Vous avez beaucoup insisté sur la nécessité d’instaurer des politiques de prévention de la radicalisation. Il est effectivement absolument nécessaire de mettre l’accent sur le volet préventif. C’est ainsi que l’action très large que le Premier ministre a décidé d’engager, au mois d’avril dernier, incluait des dispositifs de prévention. Le projet de loi a été adopté définitivement le 4 novembre dernier.
Nous avons notamment créé une plate-forme de signalement au sein du ministère de l’intérieur. Cela permet aux familles et, plus largement, à tous ceux qui détectent des signes de radicalisation, même faibles, de signaler les personnes qui risquent de basculer dans des activités terroristes, de manière que nous puissions mettre en place des dispositifs de prévention amples et efficaces. À ce jour, 700 cas ont été signalés.
Mme la garde des sceaux et moi-même avons pris conjointement une circulaire. Dans les départements où résident ces personnes, sous l’autorité du procureur de la République et du préfet, toutes les administrations de l’État et des collectivités locales, toutes les énergies publiques sont mobilisées pour agir en matière de santé mentale, d’accompagnement social, de lutte contre les addictions, d’éducation, afin d’engager la déradicalisation.
En ce qui concerne l’école, Mme la ministre de l’éducation nationale a pris des dispositions pour qu’un véritable livret sur la déradicalisation soit diffusé dans les établissements scolaires.
Bien entendu, cela ne suffit pas, car 90 % des personnes qui basculent dans le terrorisme se radicalisent par le biais d’internet.
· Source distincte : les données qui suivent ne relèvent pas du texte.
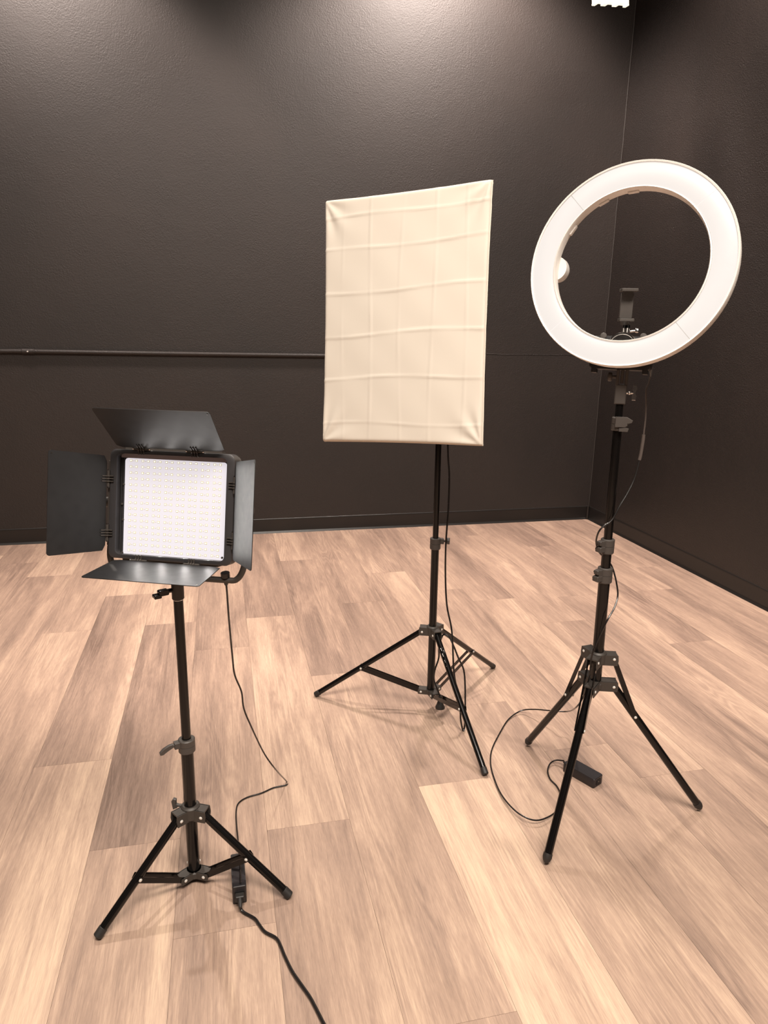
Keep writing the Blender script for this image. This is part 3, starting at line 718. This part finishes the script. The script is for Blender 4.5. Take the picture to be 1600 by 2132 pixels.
# black mounting box behind the foot of the ring, with corner lugs and screws
b = MB(); b.box(RQ(0, -.200, -.062), rr, ru, rn, .150, .082, .022, .010, .002)
for sx in (-1, 1):
    b.box(RQ(sx*.062, -.242, -.060), rr, ru, rn, .013, .016, .018, .002, .001)
b.build('mount_plate', M_RINGB, rg)
for sx in (-.048, .048):
    b = MB(); b.lathe(RQ(sx, -.160, -.052), rn, [(0, .008), (.003, .0085), (.005, .007), (.0055, .003)], 14); b.build('knurled_nut', M_CLAMP, rg)
b = MB(); b.lathe(RQ(0, -.186, -.052), rn, [(0, .036), (.006, .036), (.008, .034), (.008, .031), (.005, .030), (.0045, 0)], 36); b.build('chrome_boss', M_STEEL, rg)
# tilt bracket down to the stand
top = Rax(1.165)
b = MB(); s_ = V((.85, -.52, 0)).normalized(); f_ = V((-.52, -.85, 0)).normalized()
cpt = Rax(1.20); 
b.box(cpt-UP*.008, s_, f_, UP, .028, .026, .048, .004, .002)                      # socket body
for sg in (-1, 1): b.box(cpt+s_*sg*.0105+UP*.034, s_, f_, UP, .0075, .022, .040, .002, .001)   # fork cheeks
b.build('tilt_bracket', M_CLAMP, rg)
b = MB(); b.box(cpt+UP*.046, s_, f_, UP, .0075, .016, .052, .002, .001); b.box(cpt+UP*.072, s_, f_, UP, .027, .030, .018, .002, .001)
b.cyl(cpt+UP*.075, RQ(0, -.235, -.064), .009, None, 14)
b.build('tilt_tongue', M_CLAMP, rg)
b = MB(); e = cpt+s_*.014-UP*.004
b.cyl(e, e+s_*.016, .003, None, 10); b.ball(e+s_*.007, .0045)
b.prism([(-.005, -.018), (.004, -.018), (.006, -.008), (.003, 0), (.006, .012), (.004, .020), (-.004, .020), (-.006, .010), (-.003, 0), (-.006, -.008)], e+s_*.019, s_, UP, f_, -.004, .004, .0015)
b.build('wing_screw', M_STEEL, rg)
b = MB(); e = cpt-s_*.014+UP*.034
b.cyl(e, e-s_*.010, .004, None, 10); b.lathe(e-s_*.010, -s_, [(0, .009), (.002, .011), (.009, .011), (.011, .008), (.012, 0)], 12)
b.build('tilt_knob', M_CLAMP, rg)
# phone holder on a ball head
ph = empty('phone_holder', atY(1303, 690, 1.63), 'small black phone clamp on a ball head inside the ring light', 'phone holder')
def PH(x, y): return atY(x, y, 1.63)
b = MB(); b.cyl(PH(1303, 706), PH(1306, 676), .0095, .0085, 18, .001); b.cyl(PH(1306, 678), PH(1307, 668), .004, None, 12); b.build('ball_head', M_TUBE, ph)
b = MB(); b.cyl(PH(1303, 698), PH(1304, 683), .0098, None, 18); b.build('chrome_sleeve', M_STEEL, ph)
b = MB(); e = PH(1312, 690); b.cyl(e, e+V((.014, -.004, .002)), .003); b.lathe(e+V((.012, -.004, .002)), V((1, -.3, .1)), [(0, .004), (.003, .006), (.007, .006), (.009, .003)], 10); b.build('lock_knob', M_STEEL, ph)
fx_ = V((.94, -.34, 0)).normalized(); fy_ = V((-.34, -.94, 0)).normalized()
pc = PH(1305, 637)
b = MB(); b.box(pc, fx_, UP, fy_, .030, .060, .010, .002, .001); b.build('clamp_back', M_CLAMP, ph)
b = MB(); b.box(pc+UP*.037+fy_*.012, fx_, fy_, UP, .040, .034, .007, .003, .001); b.box(pc+UP*.031, fx_, fy_, UP, .024, .014, .014, .001); b.build('upper_jaw', M_CLAMP, ph)
b = MB(); b.box(pc-UP*.034+fy_*.010, fx_, fy_, UP, .036, .030, .007, .003, .001); b.cyl(pc-UP*.046, pc-UP*.034, .009, .014, 16); b.build('lower_jaw', M_CLAMP, ph)
# ring light cable
yA = 1.56
p1 = [atY(1356, 772, 1.60), atY(1352, 795, 1.60), atY(1346, 812, 1.60), atY(1346, 840, 1.60), atY(1345, 870, 1.60), atY(1341, 905, 1.60)]
b = MB(); b.tube(p1, .0019, 8, 5); rc_ = b.build('power_cable', M_CLEARCORD)
tag(rc_, 'thin cable from the ring light past the right stand, looping on the floor', 'cable')
b = MB(); b.tube([p1[-1], atY(1340, 915, 1.60), atY(1335, 945, 1.60), atY(1332, 958, 1.60)], .0044, 12, 4); b.build('inline_connector', M_CLEARCORD, rc_)
b = MB(); b.cyl(atY(1357, 762, 1.60), atY(1355, 784, 1.60), .005, .0035, 12); b.build('cable_plug', M_STEEL, rc_)
yf = 1.555
p2 = [atY(1332, 958, 1.60), atY(1322, 995, 1.59), atY(1308, 1025, 1.58), atY(1290, 1055, 1.57), atY(1278, 1078, 1.565), atY(1268, 1089, 1.562), atY(1258, 1095, 1.560), atY(1247, 1108, 1.56), atY(1242, 1128, 1.575), atY(1247, 1148, 1.60), atY(1258, 1160, 1.622),
      atY(1270, 1172, 1.622), atY(1277, 1185, 1.615), atY(1284, 1212, 1.60), atY(1287, 1240, 1.59), atY(1280, 1265, 1.575), atY(1266, 1290, 1.562), atY(1252, 1318, 1.562), atY(1240, 1345, 1.56), atY(1232, 1370, 1.56), atY(1229, 1400, 1.57), atY(1222, 1430, 1.59), atY(1213, 1455, 1.61), atY(1200, 1473, 1.63)]
p2 += [atZ(1185, 1481, .10), atZ(1160, 1481, .075), atZ(1140, 1479, .055), atZ(1110, 1477, .03), atZ(1085, 1480, .012), atZ(1060, 1497, .004), atZ(1042, 1525, .003), atZ(1025, 1560, .003), atZ(1022, 1590, .003), atZ(1030, 1622, .004), atZ(1045, 1655, .010), atZ(1070, 1685, .016), atZ(1095, 1702, .018), atZ(1118, 1708, .016), atZ(1140, 1702, .012), atZ(1158, 1690, .008), atZ(1167, 1672, .005), atZ(1168, 1655, .004), atZ(1160, 1637, .003), atZ(1146, 1622, .003), atZ(1141, 1605, .004), atZ(1146, 1590, .008), atZ(1158, 1583, .014), atZ(1175, 1584, .022)]
b = MB(); b.tube(p2, .0024, 8, 5); b.build('lower_cable', M_CORD, rc_)
# adapter at right: floor corners from its footprint
A_, B_ = V((1.008, 1.748, 0)), V((1.057, 1.650, 0)); aR = (B_-A_).normalized(); sR = aR.cross(UP)
if sR.x < 0: sR = -sR
wR, lR = .046, (B_-A_).length+.004
cR = (A_+B_)/2+sR*(-wR/2 if False else wR/2)
root, a, s_ = brick(cR, aR, lR, wR, .031, 'black power adapter lying on the floor under the right stand, empty socket facing the camera')
b = MB(); b.box(cR+aR*(lR/2+.0002)+UP*.0155, s_, UP, a, .022, .017, .002, .003); sk = b.build('inlet_socket', M_DARK, root)
b = MB(); b.cyl(cR+aR*(lR/2-.002)+UP*.017, cR+aR*(lR/2+.002)+UP*.017, .0016, None, 8)
b.build('socket_pin', M_STEEL, sk)
b = MB(); st0 = cR-aR*(lR/2)+UP*.016; b.lathe(st0+aR*.002, -aR, [(0, .008), (.006, .007), (.012, .004), (.016, .003)], 12); b.build('strain_relief', M_BRICK, root)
À ce propos, je vous invite à prendre connaissance des contenus racistes, antisémites qui circulent sur la Toile, via des réseaux sociaux tels que Twitter ou Facebook, et sont de nature à blesser des personnes, à créer un climat d’incitation à la haine.
Personne ne songe à remettre en cause la liberté d’expression sur internet. C’est un vecteur auquel nous sommes tous attachés et qui est aussi un extraordinaire moyen d’échanges. Néanmoins, il faut avoir conscience qu’un espace de liberté ne saurait être exempté de toute régulation visant à juguler les haines, les racismes et l’antisémitisme. Nous sommes déterminés à agir sur ce point, car la prévention est aussi nécessaire dans ce domaine.(Applaudissements.)